As same-sex marriage legalization continues to increase, many people will find themselves being invited to a wedding celebration. For those who haven’t had the wonderful experience of attending one of these types of events, I’ve provided a few tips and etiquette guidelines. Luckily, I’ve had the privilege of hosting many same-sex wedding as Director of Special Events for The James Chicago and also have a few event ideas for gay newlyweds. 

 Event ideas:

  • Ice Breaker – For weddings at The James Chicago, one of the first items I discuss with couples is how they intend to relax guests that might not have been to a gay wedding before. I always recommend having an “ice breaker” for guests to indulge in, which is an ice bar with bubbles or scotch bar, to help loosen up guests before the ceremony starts.
  • Dance Instructor – Another idea is having a dance instructor come in during a pre-reception party, such as the rehearsal dinner, to help guests interact with each other. Pair guests up from different sides of the family or someone they don’t know so they can meet new people and hear about each other’s connection to the couple.
  • Friendly Competition – During the rehearsal, another way to promote camaraderie among guests is having a “building” activity, such as guests building their own Caesar salad for dinner or helping to construct last minute weddings favors. This is a fun way to get guests to mingle with each other and let’s be honest, its hard work stuffing 100 gift bags! 
  • Together Forever – For gay couples who have been together for 20+ years, chances are they probably have all the traditional weddings gifts already purchased (plates, silverware, and furniture). Instead of receiving gifts couples can have guests donate to a worthwhile charity cause that they are involved in. This is a great way to get your guests interested in organizations they wouldn’t normally be familiar with and they can decide which of charities to donate to.

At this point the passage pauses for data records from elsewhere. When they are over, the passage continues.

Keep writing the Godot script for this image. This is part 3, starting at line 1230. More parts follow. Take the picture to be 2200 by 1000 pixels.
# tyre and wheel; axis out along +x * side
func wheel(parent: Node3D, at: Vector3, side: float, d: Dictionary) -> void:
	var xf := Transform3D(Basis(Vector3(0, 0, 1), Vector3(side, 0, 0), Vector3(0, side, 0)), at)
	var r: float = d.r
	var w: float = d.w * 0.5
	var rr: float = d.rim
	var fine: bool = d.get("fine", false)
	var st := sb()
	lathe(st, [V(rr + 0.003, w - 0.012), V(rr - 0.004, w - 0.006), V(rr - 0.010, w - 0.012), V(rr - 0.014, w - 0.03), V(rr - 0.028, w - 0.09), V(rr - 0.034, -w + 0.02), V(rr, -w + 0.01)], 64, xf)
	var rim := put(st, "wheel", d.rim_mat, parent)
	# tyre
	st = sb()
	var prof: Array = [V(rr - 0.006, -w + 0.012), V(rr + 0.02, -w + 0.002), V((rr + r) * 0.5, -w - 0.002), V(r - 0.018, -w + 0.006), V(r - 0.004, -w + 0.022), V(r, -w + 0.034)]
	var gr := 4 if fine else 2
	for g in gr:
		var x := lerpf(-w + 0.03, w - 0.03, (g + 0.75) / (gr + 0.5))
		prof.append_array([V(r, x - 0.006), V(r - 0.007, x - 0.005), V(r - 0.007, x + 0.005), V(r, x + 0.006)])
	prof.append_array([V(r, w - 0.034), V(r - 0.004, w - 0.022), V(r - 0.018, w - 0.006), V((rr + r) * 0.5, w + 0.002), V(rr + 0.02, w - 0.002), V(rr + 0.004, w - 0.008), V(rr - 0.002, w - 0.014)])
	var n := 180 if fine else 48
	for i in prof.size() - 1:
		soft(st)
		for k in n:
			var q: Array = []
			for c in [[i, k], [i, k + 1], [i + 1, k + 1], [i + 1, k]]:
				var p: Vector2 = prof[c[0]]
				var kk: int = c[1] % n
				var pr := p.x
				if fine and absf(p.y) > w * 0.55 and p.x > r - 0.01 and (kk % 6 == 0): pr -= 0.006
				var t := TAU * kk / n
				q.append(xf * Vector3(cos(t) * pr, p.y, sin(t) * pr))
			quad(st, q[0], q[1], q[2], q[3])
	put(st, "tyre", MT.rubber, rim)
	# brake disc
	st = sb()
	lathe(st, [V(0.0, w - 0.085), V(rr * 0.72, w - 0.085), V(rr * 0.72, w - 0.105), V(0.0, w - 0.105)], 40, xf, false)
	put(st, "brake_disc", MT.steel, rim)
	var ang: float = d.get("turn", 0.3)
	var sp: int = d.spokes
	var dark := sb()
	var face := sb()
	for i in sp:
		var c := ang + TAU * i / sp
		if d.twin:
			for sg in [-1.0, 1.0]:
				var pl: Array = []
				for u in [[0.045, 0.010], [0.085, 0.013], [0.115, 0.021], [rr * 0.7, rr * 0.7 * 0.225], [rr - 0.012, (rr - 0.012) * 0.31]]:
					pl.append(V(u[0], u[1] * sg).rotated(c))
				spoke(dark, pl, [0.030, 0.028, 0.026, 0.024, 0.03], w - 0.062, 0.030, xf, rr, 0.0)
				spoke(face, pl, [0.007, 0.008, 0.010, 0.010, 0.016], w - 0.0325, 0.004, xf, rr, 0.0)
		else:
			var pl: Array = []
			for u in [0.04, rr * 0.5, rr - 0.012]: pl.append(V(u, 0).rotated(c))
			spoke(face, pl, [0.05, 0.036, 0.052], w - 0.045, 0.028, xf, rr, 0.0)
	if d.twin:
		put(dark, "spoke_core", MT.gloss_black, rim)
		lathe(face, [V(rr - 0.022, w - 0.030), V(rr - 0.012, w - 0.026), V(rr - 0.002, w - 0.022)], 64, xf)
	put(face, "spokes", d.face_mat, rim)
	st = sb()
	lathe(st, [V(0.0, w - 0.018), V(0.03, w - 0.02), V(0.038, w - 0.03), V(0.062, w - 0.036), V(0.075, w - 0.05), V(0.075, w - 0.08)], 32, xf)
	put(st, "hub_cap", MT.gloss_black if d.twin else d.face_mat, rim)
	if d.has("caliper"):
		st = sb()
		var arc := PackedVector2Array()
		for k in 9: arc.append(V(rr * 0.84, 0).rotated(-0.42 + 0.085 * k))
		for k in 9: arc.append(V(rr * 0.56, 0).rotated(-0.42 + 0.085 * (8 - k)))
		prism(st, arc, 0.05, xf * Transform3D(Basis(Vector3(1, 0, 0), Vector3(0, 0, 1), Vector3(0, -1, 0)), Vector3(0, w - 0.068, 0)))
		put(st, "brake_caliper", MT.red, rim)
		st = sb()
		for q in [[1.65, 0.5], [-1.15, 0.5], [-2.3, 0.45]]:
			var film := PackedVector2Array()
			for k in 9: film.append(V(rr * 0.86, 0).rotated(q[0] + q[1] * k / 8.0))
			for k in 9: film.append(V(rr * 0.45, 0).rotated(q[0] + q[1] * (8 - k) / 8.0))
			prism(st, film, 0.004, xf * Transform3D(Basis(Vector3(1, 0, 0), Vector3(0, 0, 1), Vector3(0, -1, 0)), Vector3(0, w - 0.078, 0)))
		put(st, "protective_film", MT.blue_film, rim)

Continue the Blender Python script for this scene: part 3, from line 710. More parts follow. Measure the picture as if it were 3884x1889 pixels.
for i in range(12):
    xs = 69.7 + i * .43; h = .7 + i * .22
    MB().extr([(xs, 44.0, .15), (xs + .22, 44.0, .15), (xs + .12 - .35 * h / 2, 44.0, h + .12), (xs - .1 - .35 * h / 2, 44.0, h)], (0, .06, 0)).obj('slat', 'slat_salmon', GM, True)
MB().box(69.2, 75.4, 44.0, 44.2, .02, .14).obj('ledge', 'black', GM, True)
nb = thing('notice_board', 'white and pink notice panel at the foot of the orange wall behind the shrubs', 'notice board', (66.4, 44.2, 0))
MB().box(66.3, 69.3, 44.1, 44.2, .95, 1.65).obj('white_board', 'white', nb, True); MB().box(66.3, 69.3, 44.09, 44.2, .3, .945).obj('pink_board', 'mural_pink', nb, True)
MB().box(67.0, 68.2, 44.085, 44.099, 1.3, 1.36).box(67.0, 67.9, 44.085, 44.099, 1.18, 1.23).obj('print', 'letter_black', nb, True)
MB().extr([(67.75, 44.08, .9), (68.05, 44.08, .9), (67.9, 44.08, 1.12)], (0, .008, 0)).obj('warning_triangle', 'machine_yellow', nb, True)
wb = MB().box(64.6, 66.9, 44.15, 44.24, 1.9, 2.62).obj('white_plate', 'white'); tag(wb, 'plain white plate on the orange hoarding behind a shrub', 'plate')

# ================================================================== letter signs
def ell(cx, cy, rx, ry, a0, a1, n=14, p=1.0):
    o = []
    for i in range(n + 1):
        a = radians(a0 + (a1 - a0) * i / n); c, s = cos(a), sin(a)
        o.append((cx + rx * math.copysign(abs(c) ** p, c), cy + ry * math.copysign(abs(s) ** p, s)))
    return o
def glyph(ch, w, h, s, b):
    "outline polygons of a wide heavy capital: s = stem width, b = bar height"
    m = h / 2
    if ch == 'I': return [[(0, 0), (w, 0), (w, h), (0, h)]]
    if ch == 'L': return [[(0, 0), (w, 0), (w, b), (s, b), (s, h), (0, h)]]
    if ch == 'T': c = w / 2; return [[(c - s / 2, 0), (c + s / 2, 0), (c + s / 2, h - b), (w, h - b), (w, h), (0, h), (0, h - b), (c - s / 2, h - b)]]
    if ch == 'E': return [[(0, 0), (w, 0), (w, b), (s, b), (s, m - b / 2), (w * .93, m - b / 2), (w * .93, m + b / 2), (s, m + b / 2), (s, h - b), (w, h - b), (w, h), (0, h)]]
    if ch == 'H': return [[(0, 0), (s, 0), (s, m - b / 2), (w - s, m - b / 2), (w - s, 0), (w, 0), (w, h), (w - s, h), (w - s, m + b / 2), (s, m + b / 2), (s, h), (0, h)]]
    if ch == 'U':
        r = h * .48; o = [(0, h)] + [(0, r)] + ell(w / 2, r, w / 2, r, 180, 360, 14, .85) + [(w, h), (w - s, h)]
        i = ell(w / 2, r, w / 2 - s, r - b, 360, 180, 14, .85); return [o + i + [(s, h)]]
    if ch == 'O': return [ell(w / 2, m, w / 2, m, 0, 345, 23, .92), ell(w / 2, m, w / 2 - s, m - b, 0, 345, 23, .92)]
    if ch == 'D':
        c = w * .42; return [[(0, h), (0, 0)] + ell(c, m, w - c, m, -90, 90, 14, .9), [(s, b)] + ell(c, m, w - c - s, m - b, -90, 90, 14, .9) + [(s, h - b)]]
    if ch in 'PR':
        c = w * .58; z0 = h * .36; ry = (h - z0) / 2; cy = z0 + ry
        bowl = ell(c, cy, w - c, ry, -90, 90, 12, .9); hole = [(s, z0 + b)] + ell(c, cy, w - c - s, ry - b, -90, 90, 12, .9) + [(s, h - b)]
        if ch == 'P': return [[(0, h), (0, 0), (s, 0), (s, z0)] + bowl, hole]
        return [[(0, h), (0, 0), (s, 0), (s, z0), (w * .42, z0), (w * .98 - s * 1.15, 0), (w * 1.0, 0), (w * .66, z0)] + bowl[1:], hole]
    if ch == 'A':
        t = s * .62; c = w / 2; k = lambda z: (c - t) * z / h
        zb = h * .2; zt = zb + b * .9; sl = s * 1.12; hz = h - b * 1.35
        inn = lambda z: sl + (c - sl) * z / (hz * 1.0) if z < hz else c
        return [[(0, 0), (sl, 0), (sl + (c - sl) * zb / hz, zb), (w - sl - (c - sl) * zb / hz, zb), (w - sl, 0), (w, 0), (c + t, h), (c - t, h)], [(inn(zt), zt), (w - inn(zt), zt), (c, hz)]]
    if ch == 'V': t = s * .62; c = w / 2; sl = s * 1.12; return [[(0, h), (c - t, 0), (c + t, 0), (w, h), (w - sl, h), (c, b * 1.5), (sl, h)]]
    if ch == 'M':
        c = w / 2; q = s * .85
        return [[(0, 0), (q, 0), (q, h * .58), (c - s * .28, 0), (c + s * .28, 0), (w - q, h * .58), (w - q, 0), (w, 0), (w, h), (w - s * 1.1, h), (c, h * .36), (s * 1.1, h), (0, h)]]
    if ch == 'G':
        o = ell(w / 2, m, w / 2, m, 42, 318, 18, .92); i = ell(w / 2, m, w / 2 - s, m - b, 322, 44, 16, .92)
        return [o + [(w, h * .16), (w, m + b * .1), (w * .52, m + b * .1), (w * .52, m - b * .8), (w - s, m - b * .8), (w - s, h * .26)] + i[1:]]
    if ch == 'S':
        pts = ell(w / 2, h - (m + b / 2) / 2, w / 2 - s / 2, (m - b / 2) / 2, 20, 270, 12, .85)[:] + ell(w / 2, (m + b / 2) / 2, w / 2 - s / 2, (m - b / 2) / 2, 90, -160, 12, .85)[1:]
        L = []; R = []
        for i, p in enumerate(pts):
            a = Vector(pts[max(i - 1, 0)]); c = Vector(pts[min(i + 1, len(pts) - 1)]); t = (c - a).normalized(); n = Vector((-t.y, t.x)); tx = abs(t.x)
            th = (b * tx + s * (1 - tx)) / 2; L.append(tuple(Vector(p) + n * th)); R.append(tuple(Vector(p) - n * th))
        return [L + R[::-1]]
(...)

Groom/Groom & Bride/Bride tips:

  • Don’t Forget the Ultimate Goal – Most couples are so excited about the prospect of getting married that they miss out on the one important detail they want to celebrate – their future life together. Couple should make sure to remember all the friends and families that have supported them together as a couple and most importantly will be supporting your life together.
  • Handkerchiefs – Same-sex wedding tend to be more emotional as some couples have waited decades to get married. Make sure to have extra handkerchiefs on hand during the ceremony, and especially during vows, when the tears are sure to fall.
  • Take the High Road – I recommend inviting family members who may be or may not be supportive of your union. Some invitees might be hesitant of accepting, but you truly never know, it could be a lost cause or they may decide to come, either way you’ll be the bigger person.
  • Seating – Seating for gay weddings typically don’t feature the traditional bride and groom sides but are mixed to reflect one community in support of the couple. There for, couples should feel free about mixing up their seating chart.  Also, since the wedding party is usually not typically traditional, you may see a best man be a woman or a maid of honor become a “man of honor”, therefore the numbers may lean towards a certain gender.  

Etiquette guide:

  • Uncomfortable guests – There occasionally will be the one or two family members or close friends who might not be comfortable with attending the celebration. Instead of being miserable throughout the day, don’t attend. Do something special for the couple in your own way, such as a private dinner before or after the ceremony to celebrate.
  • Questioning – Guests should keep the questioning, especially probing questions, to a minimum. I’ve seen a few uncomfortable situations where someone asking “Is it really legal for you to get married?” has put a damper over the entire event.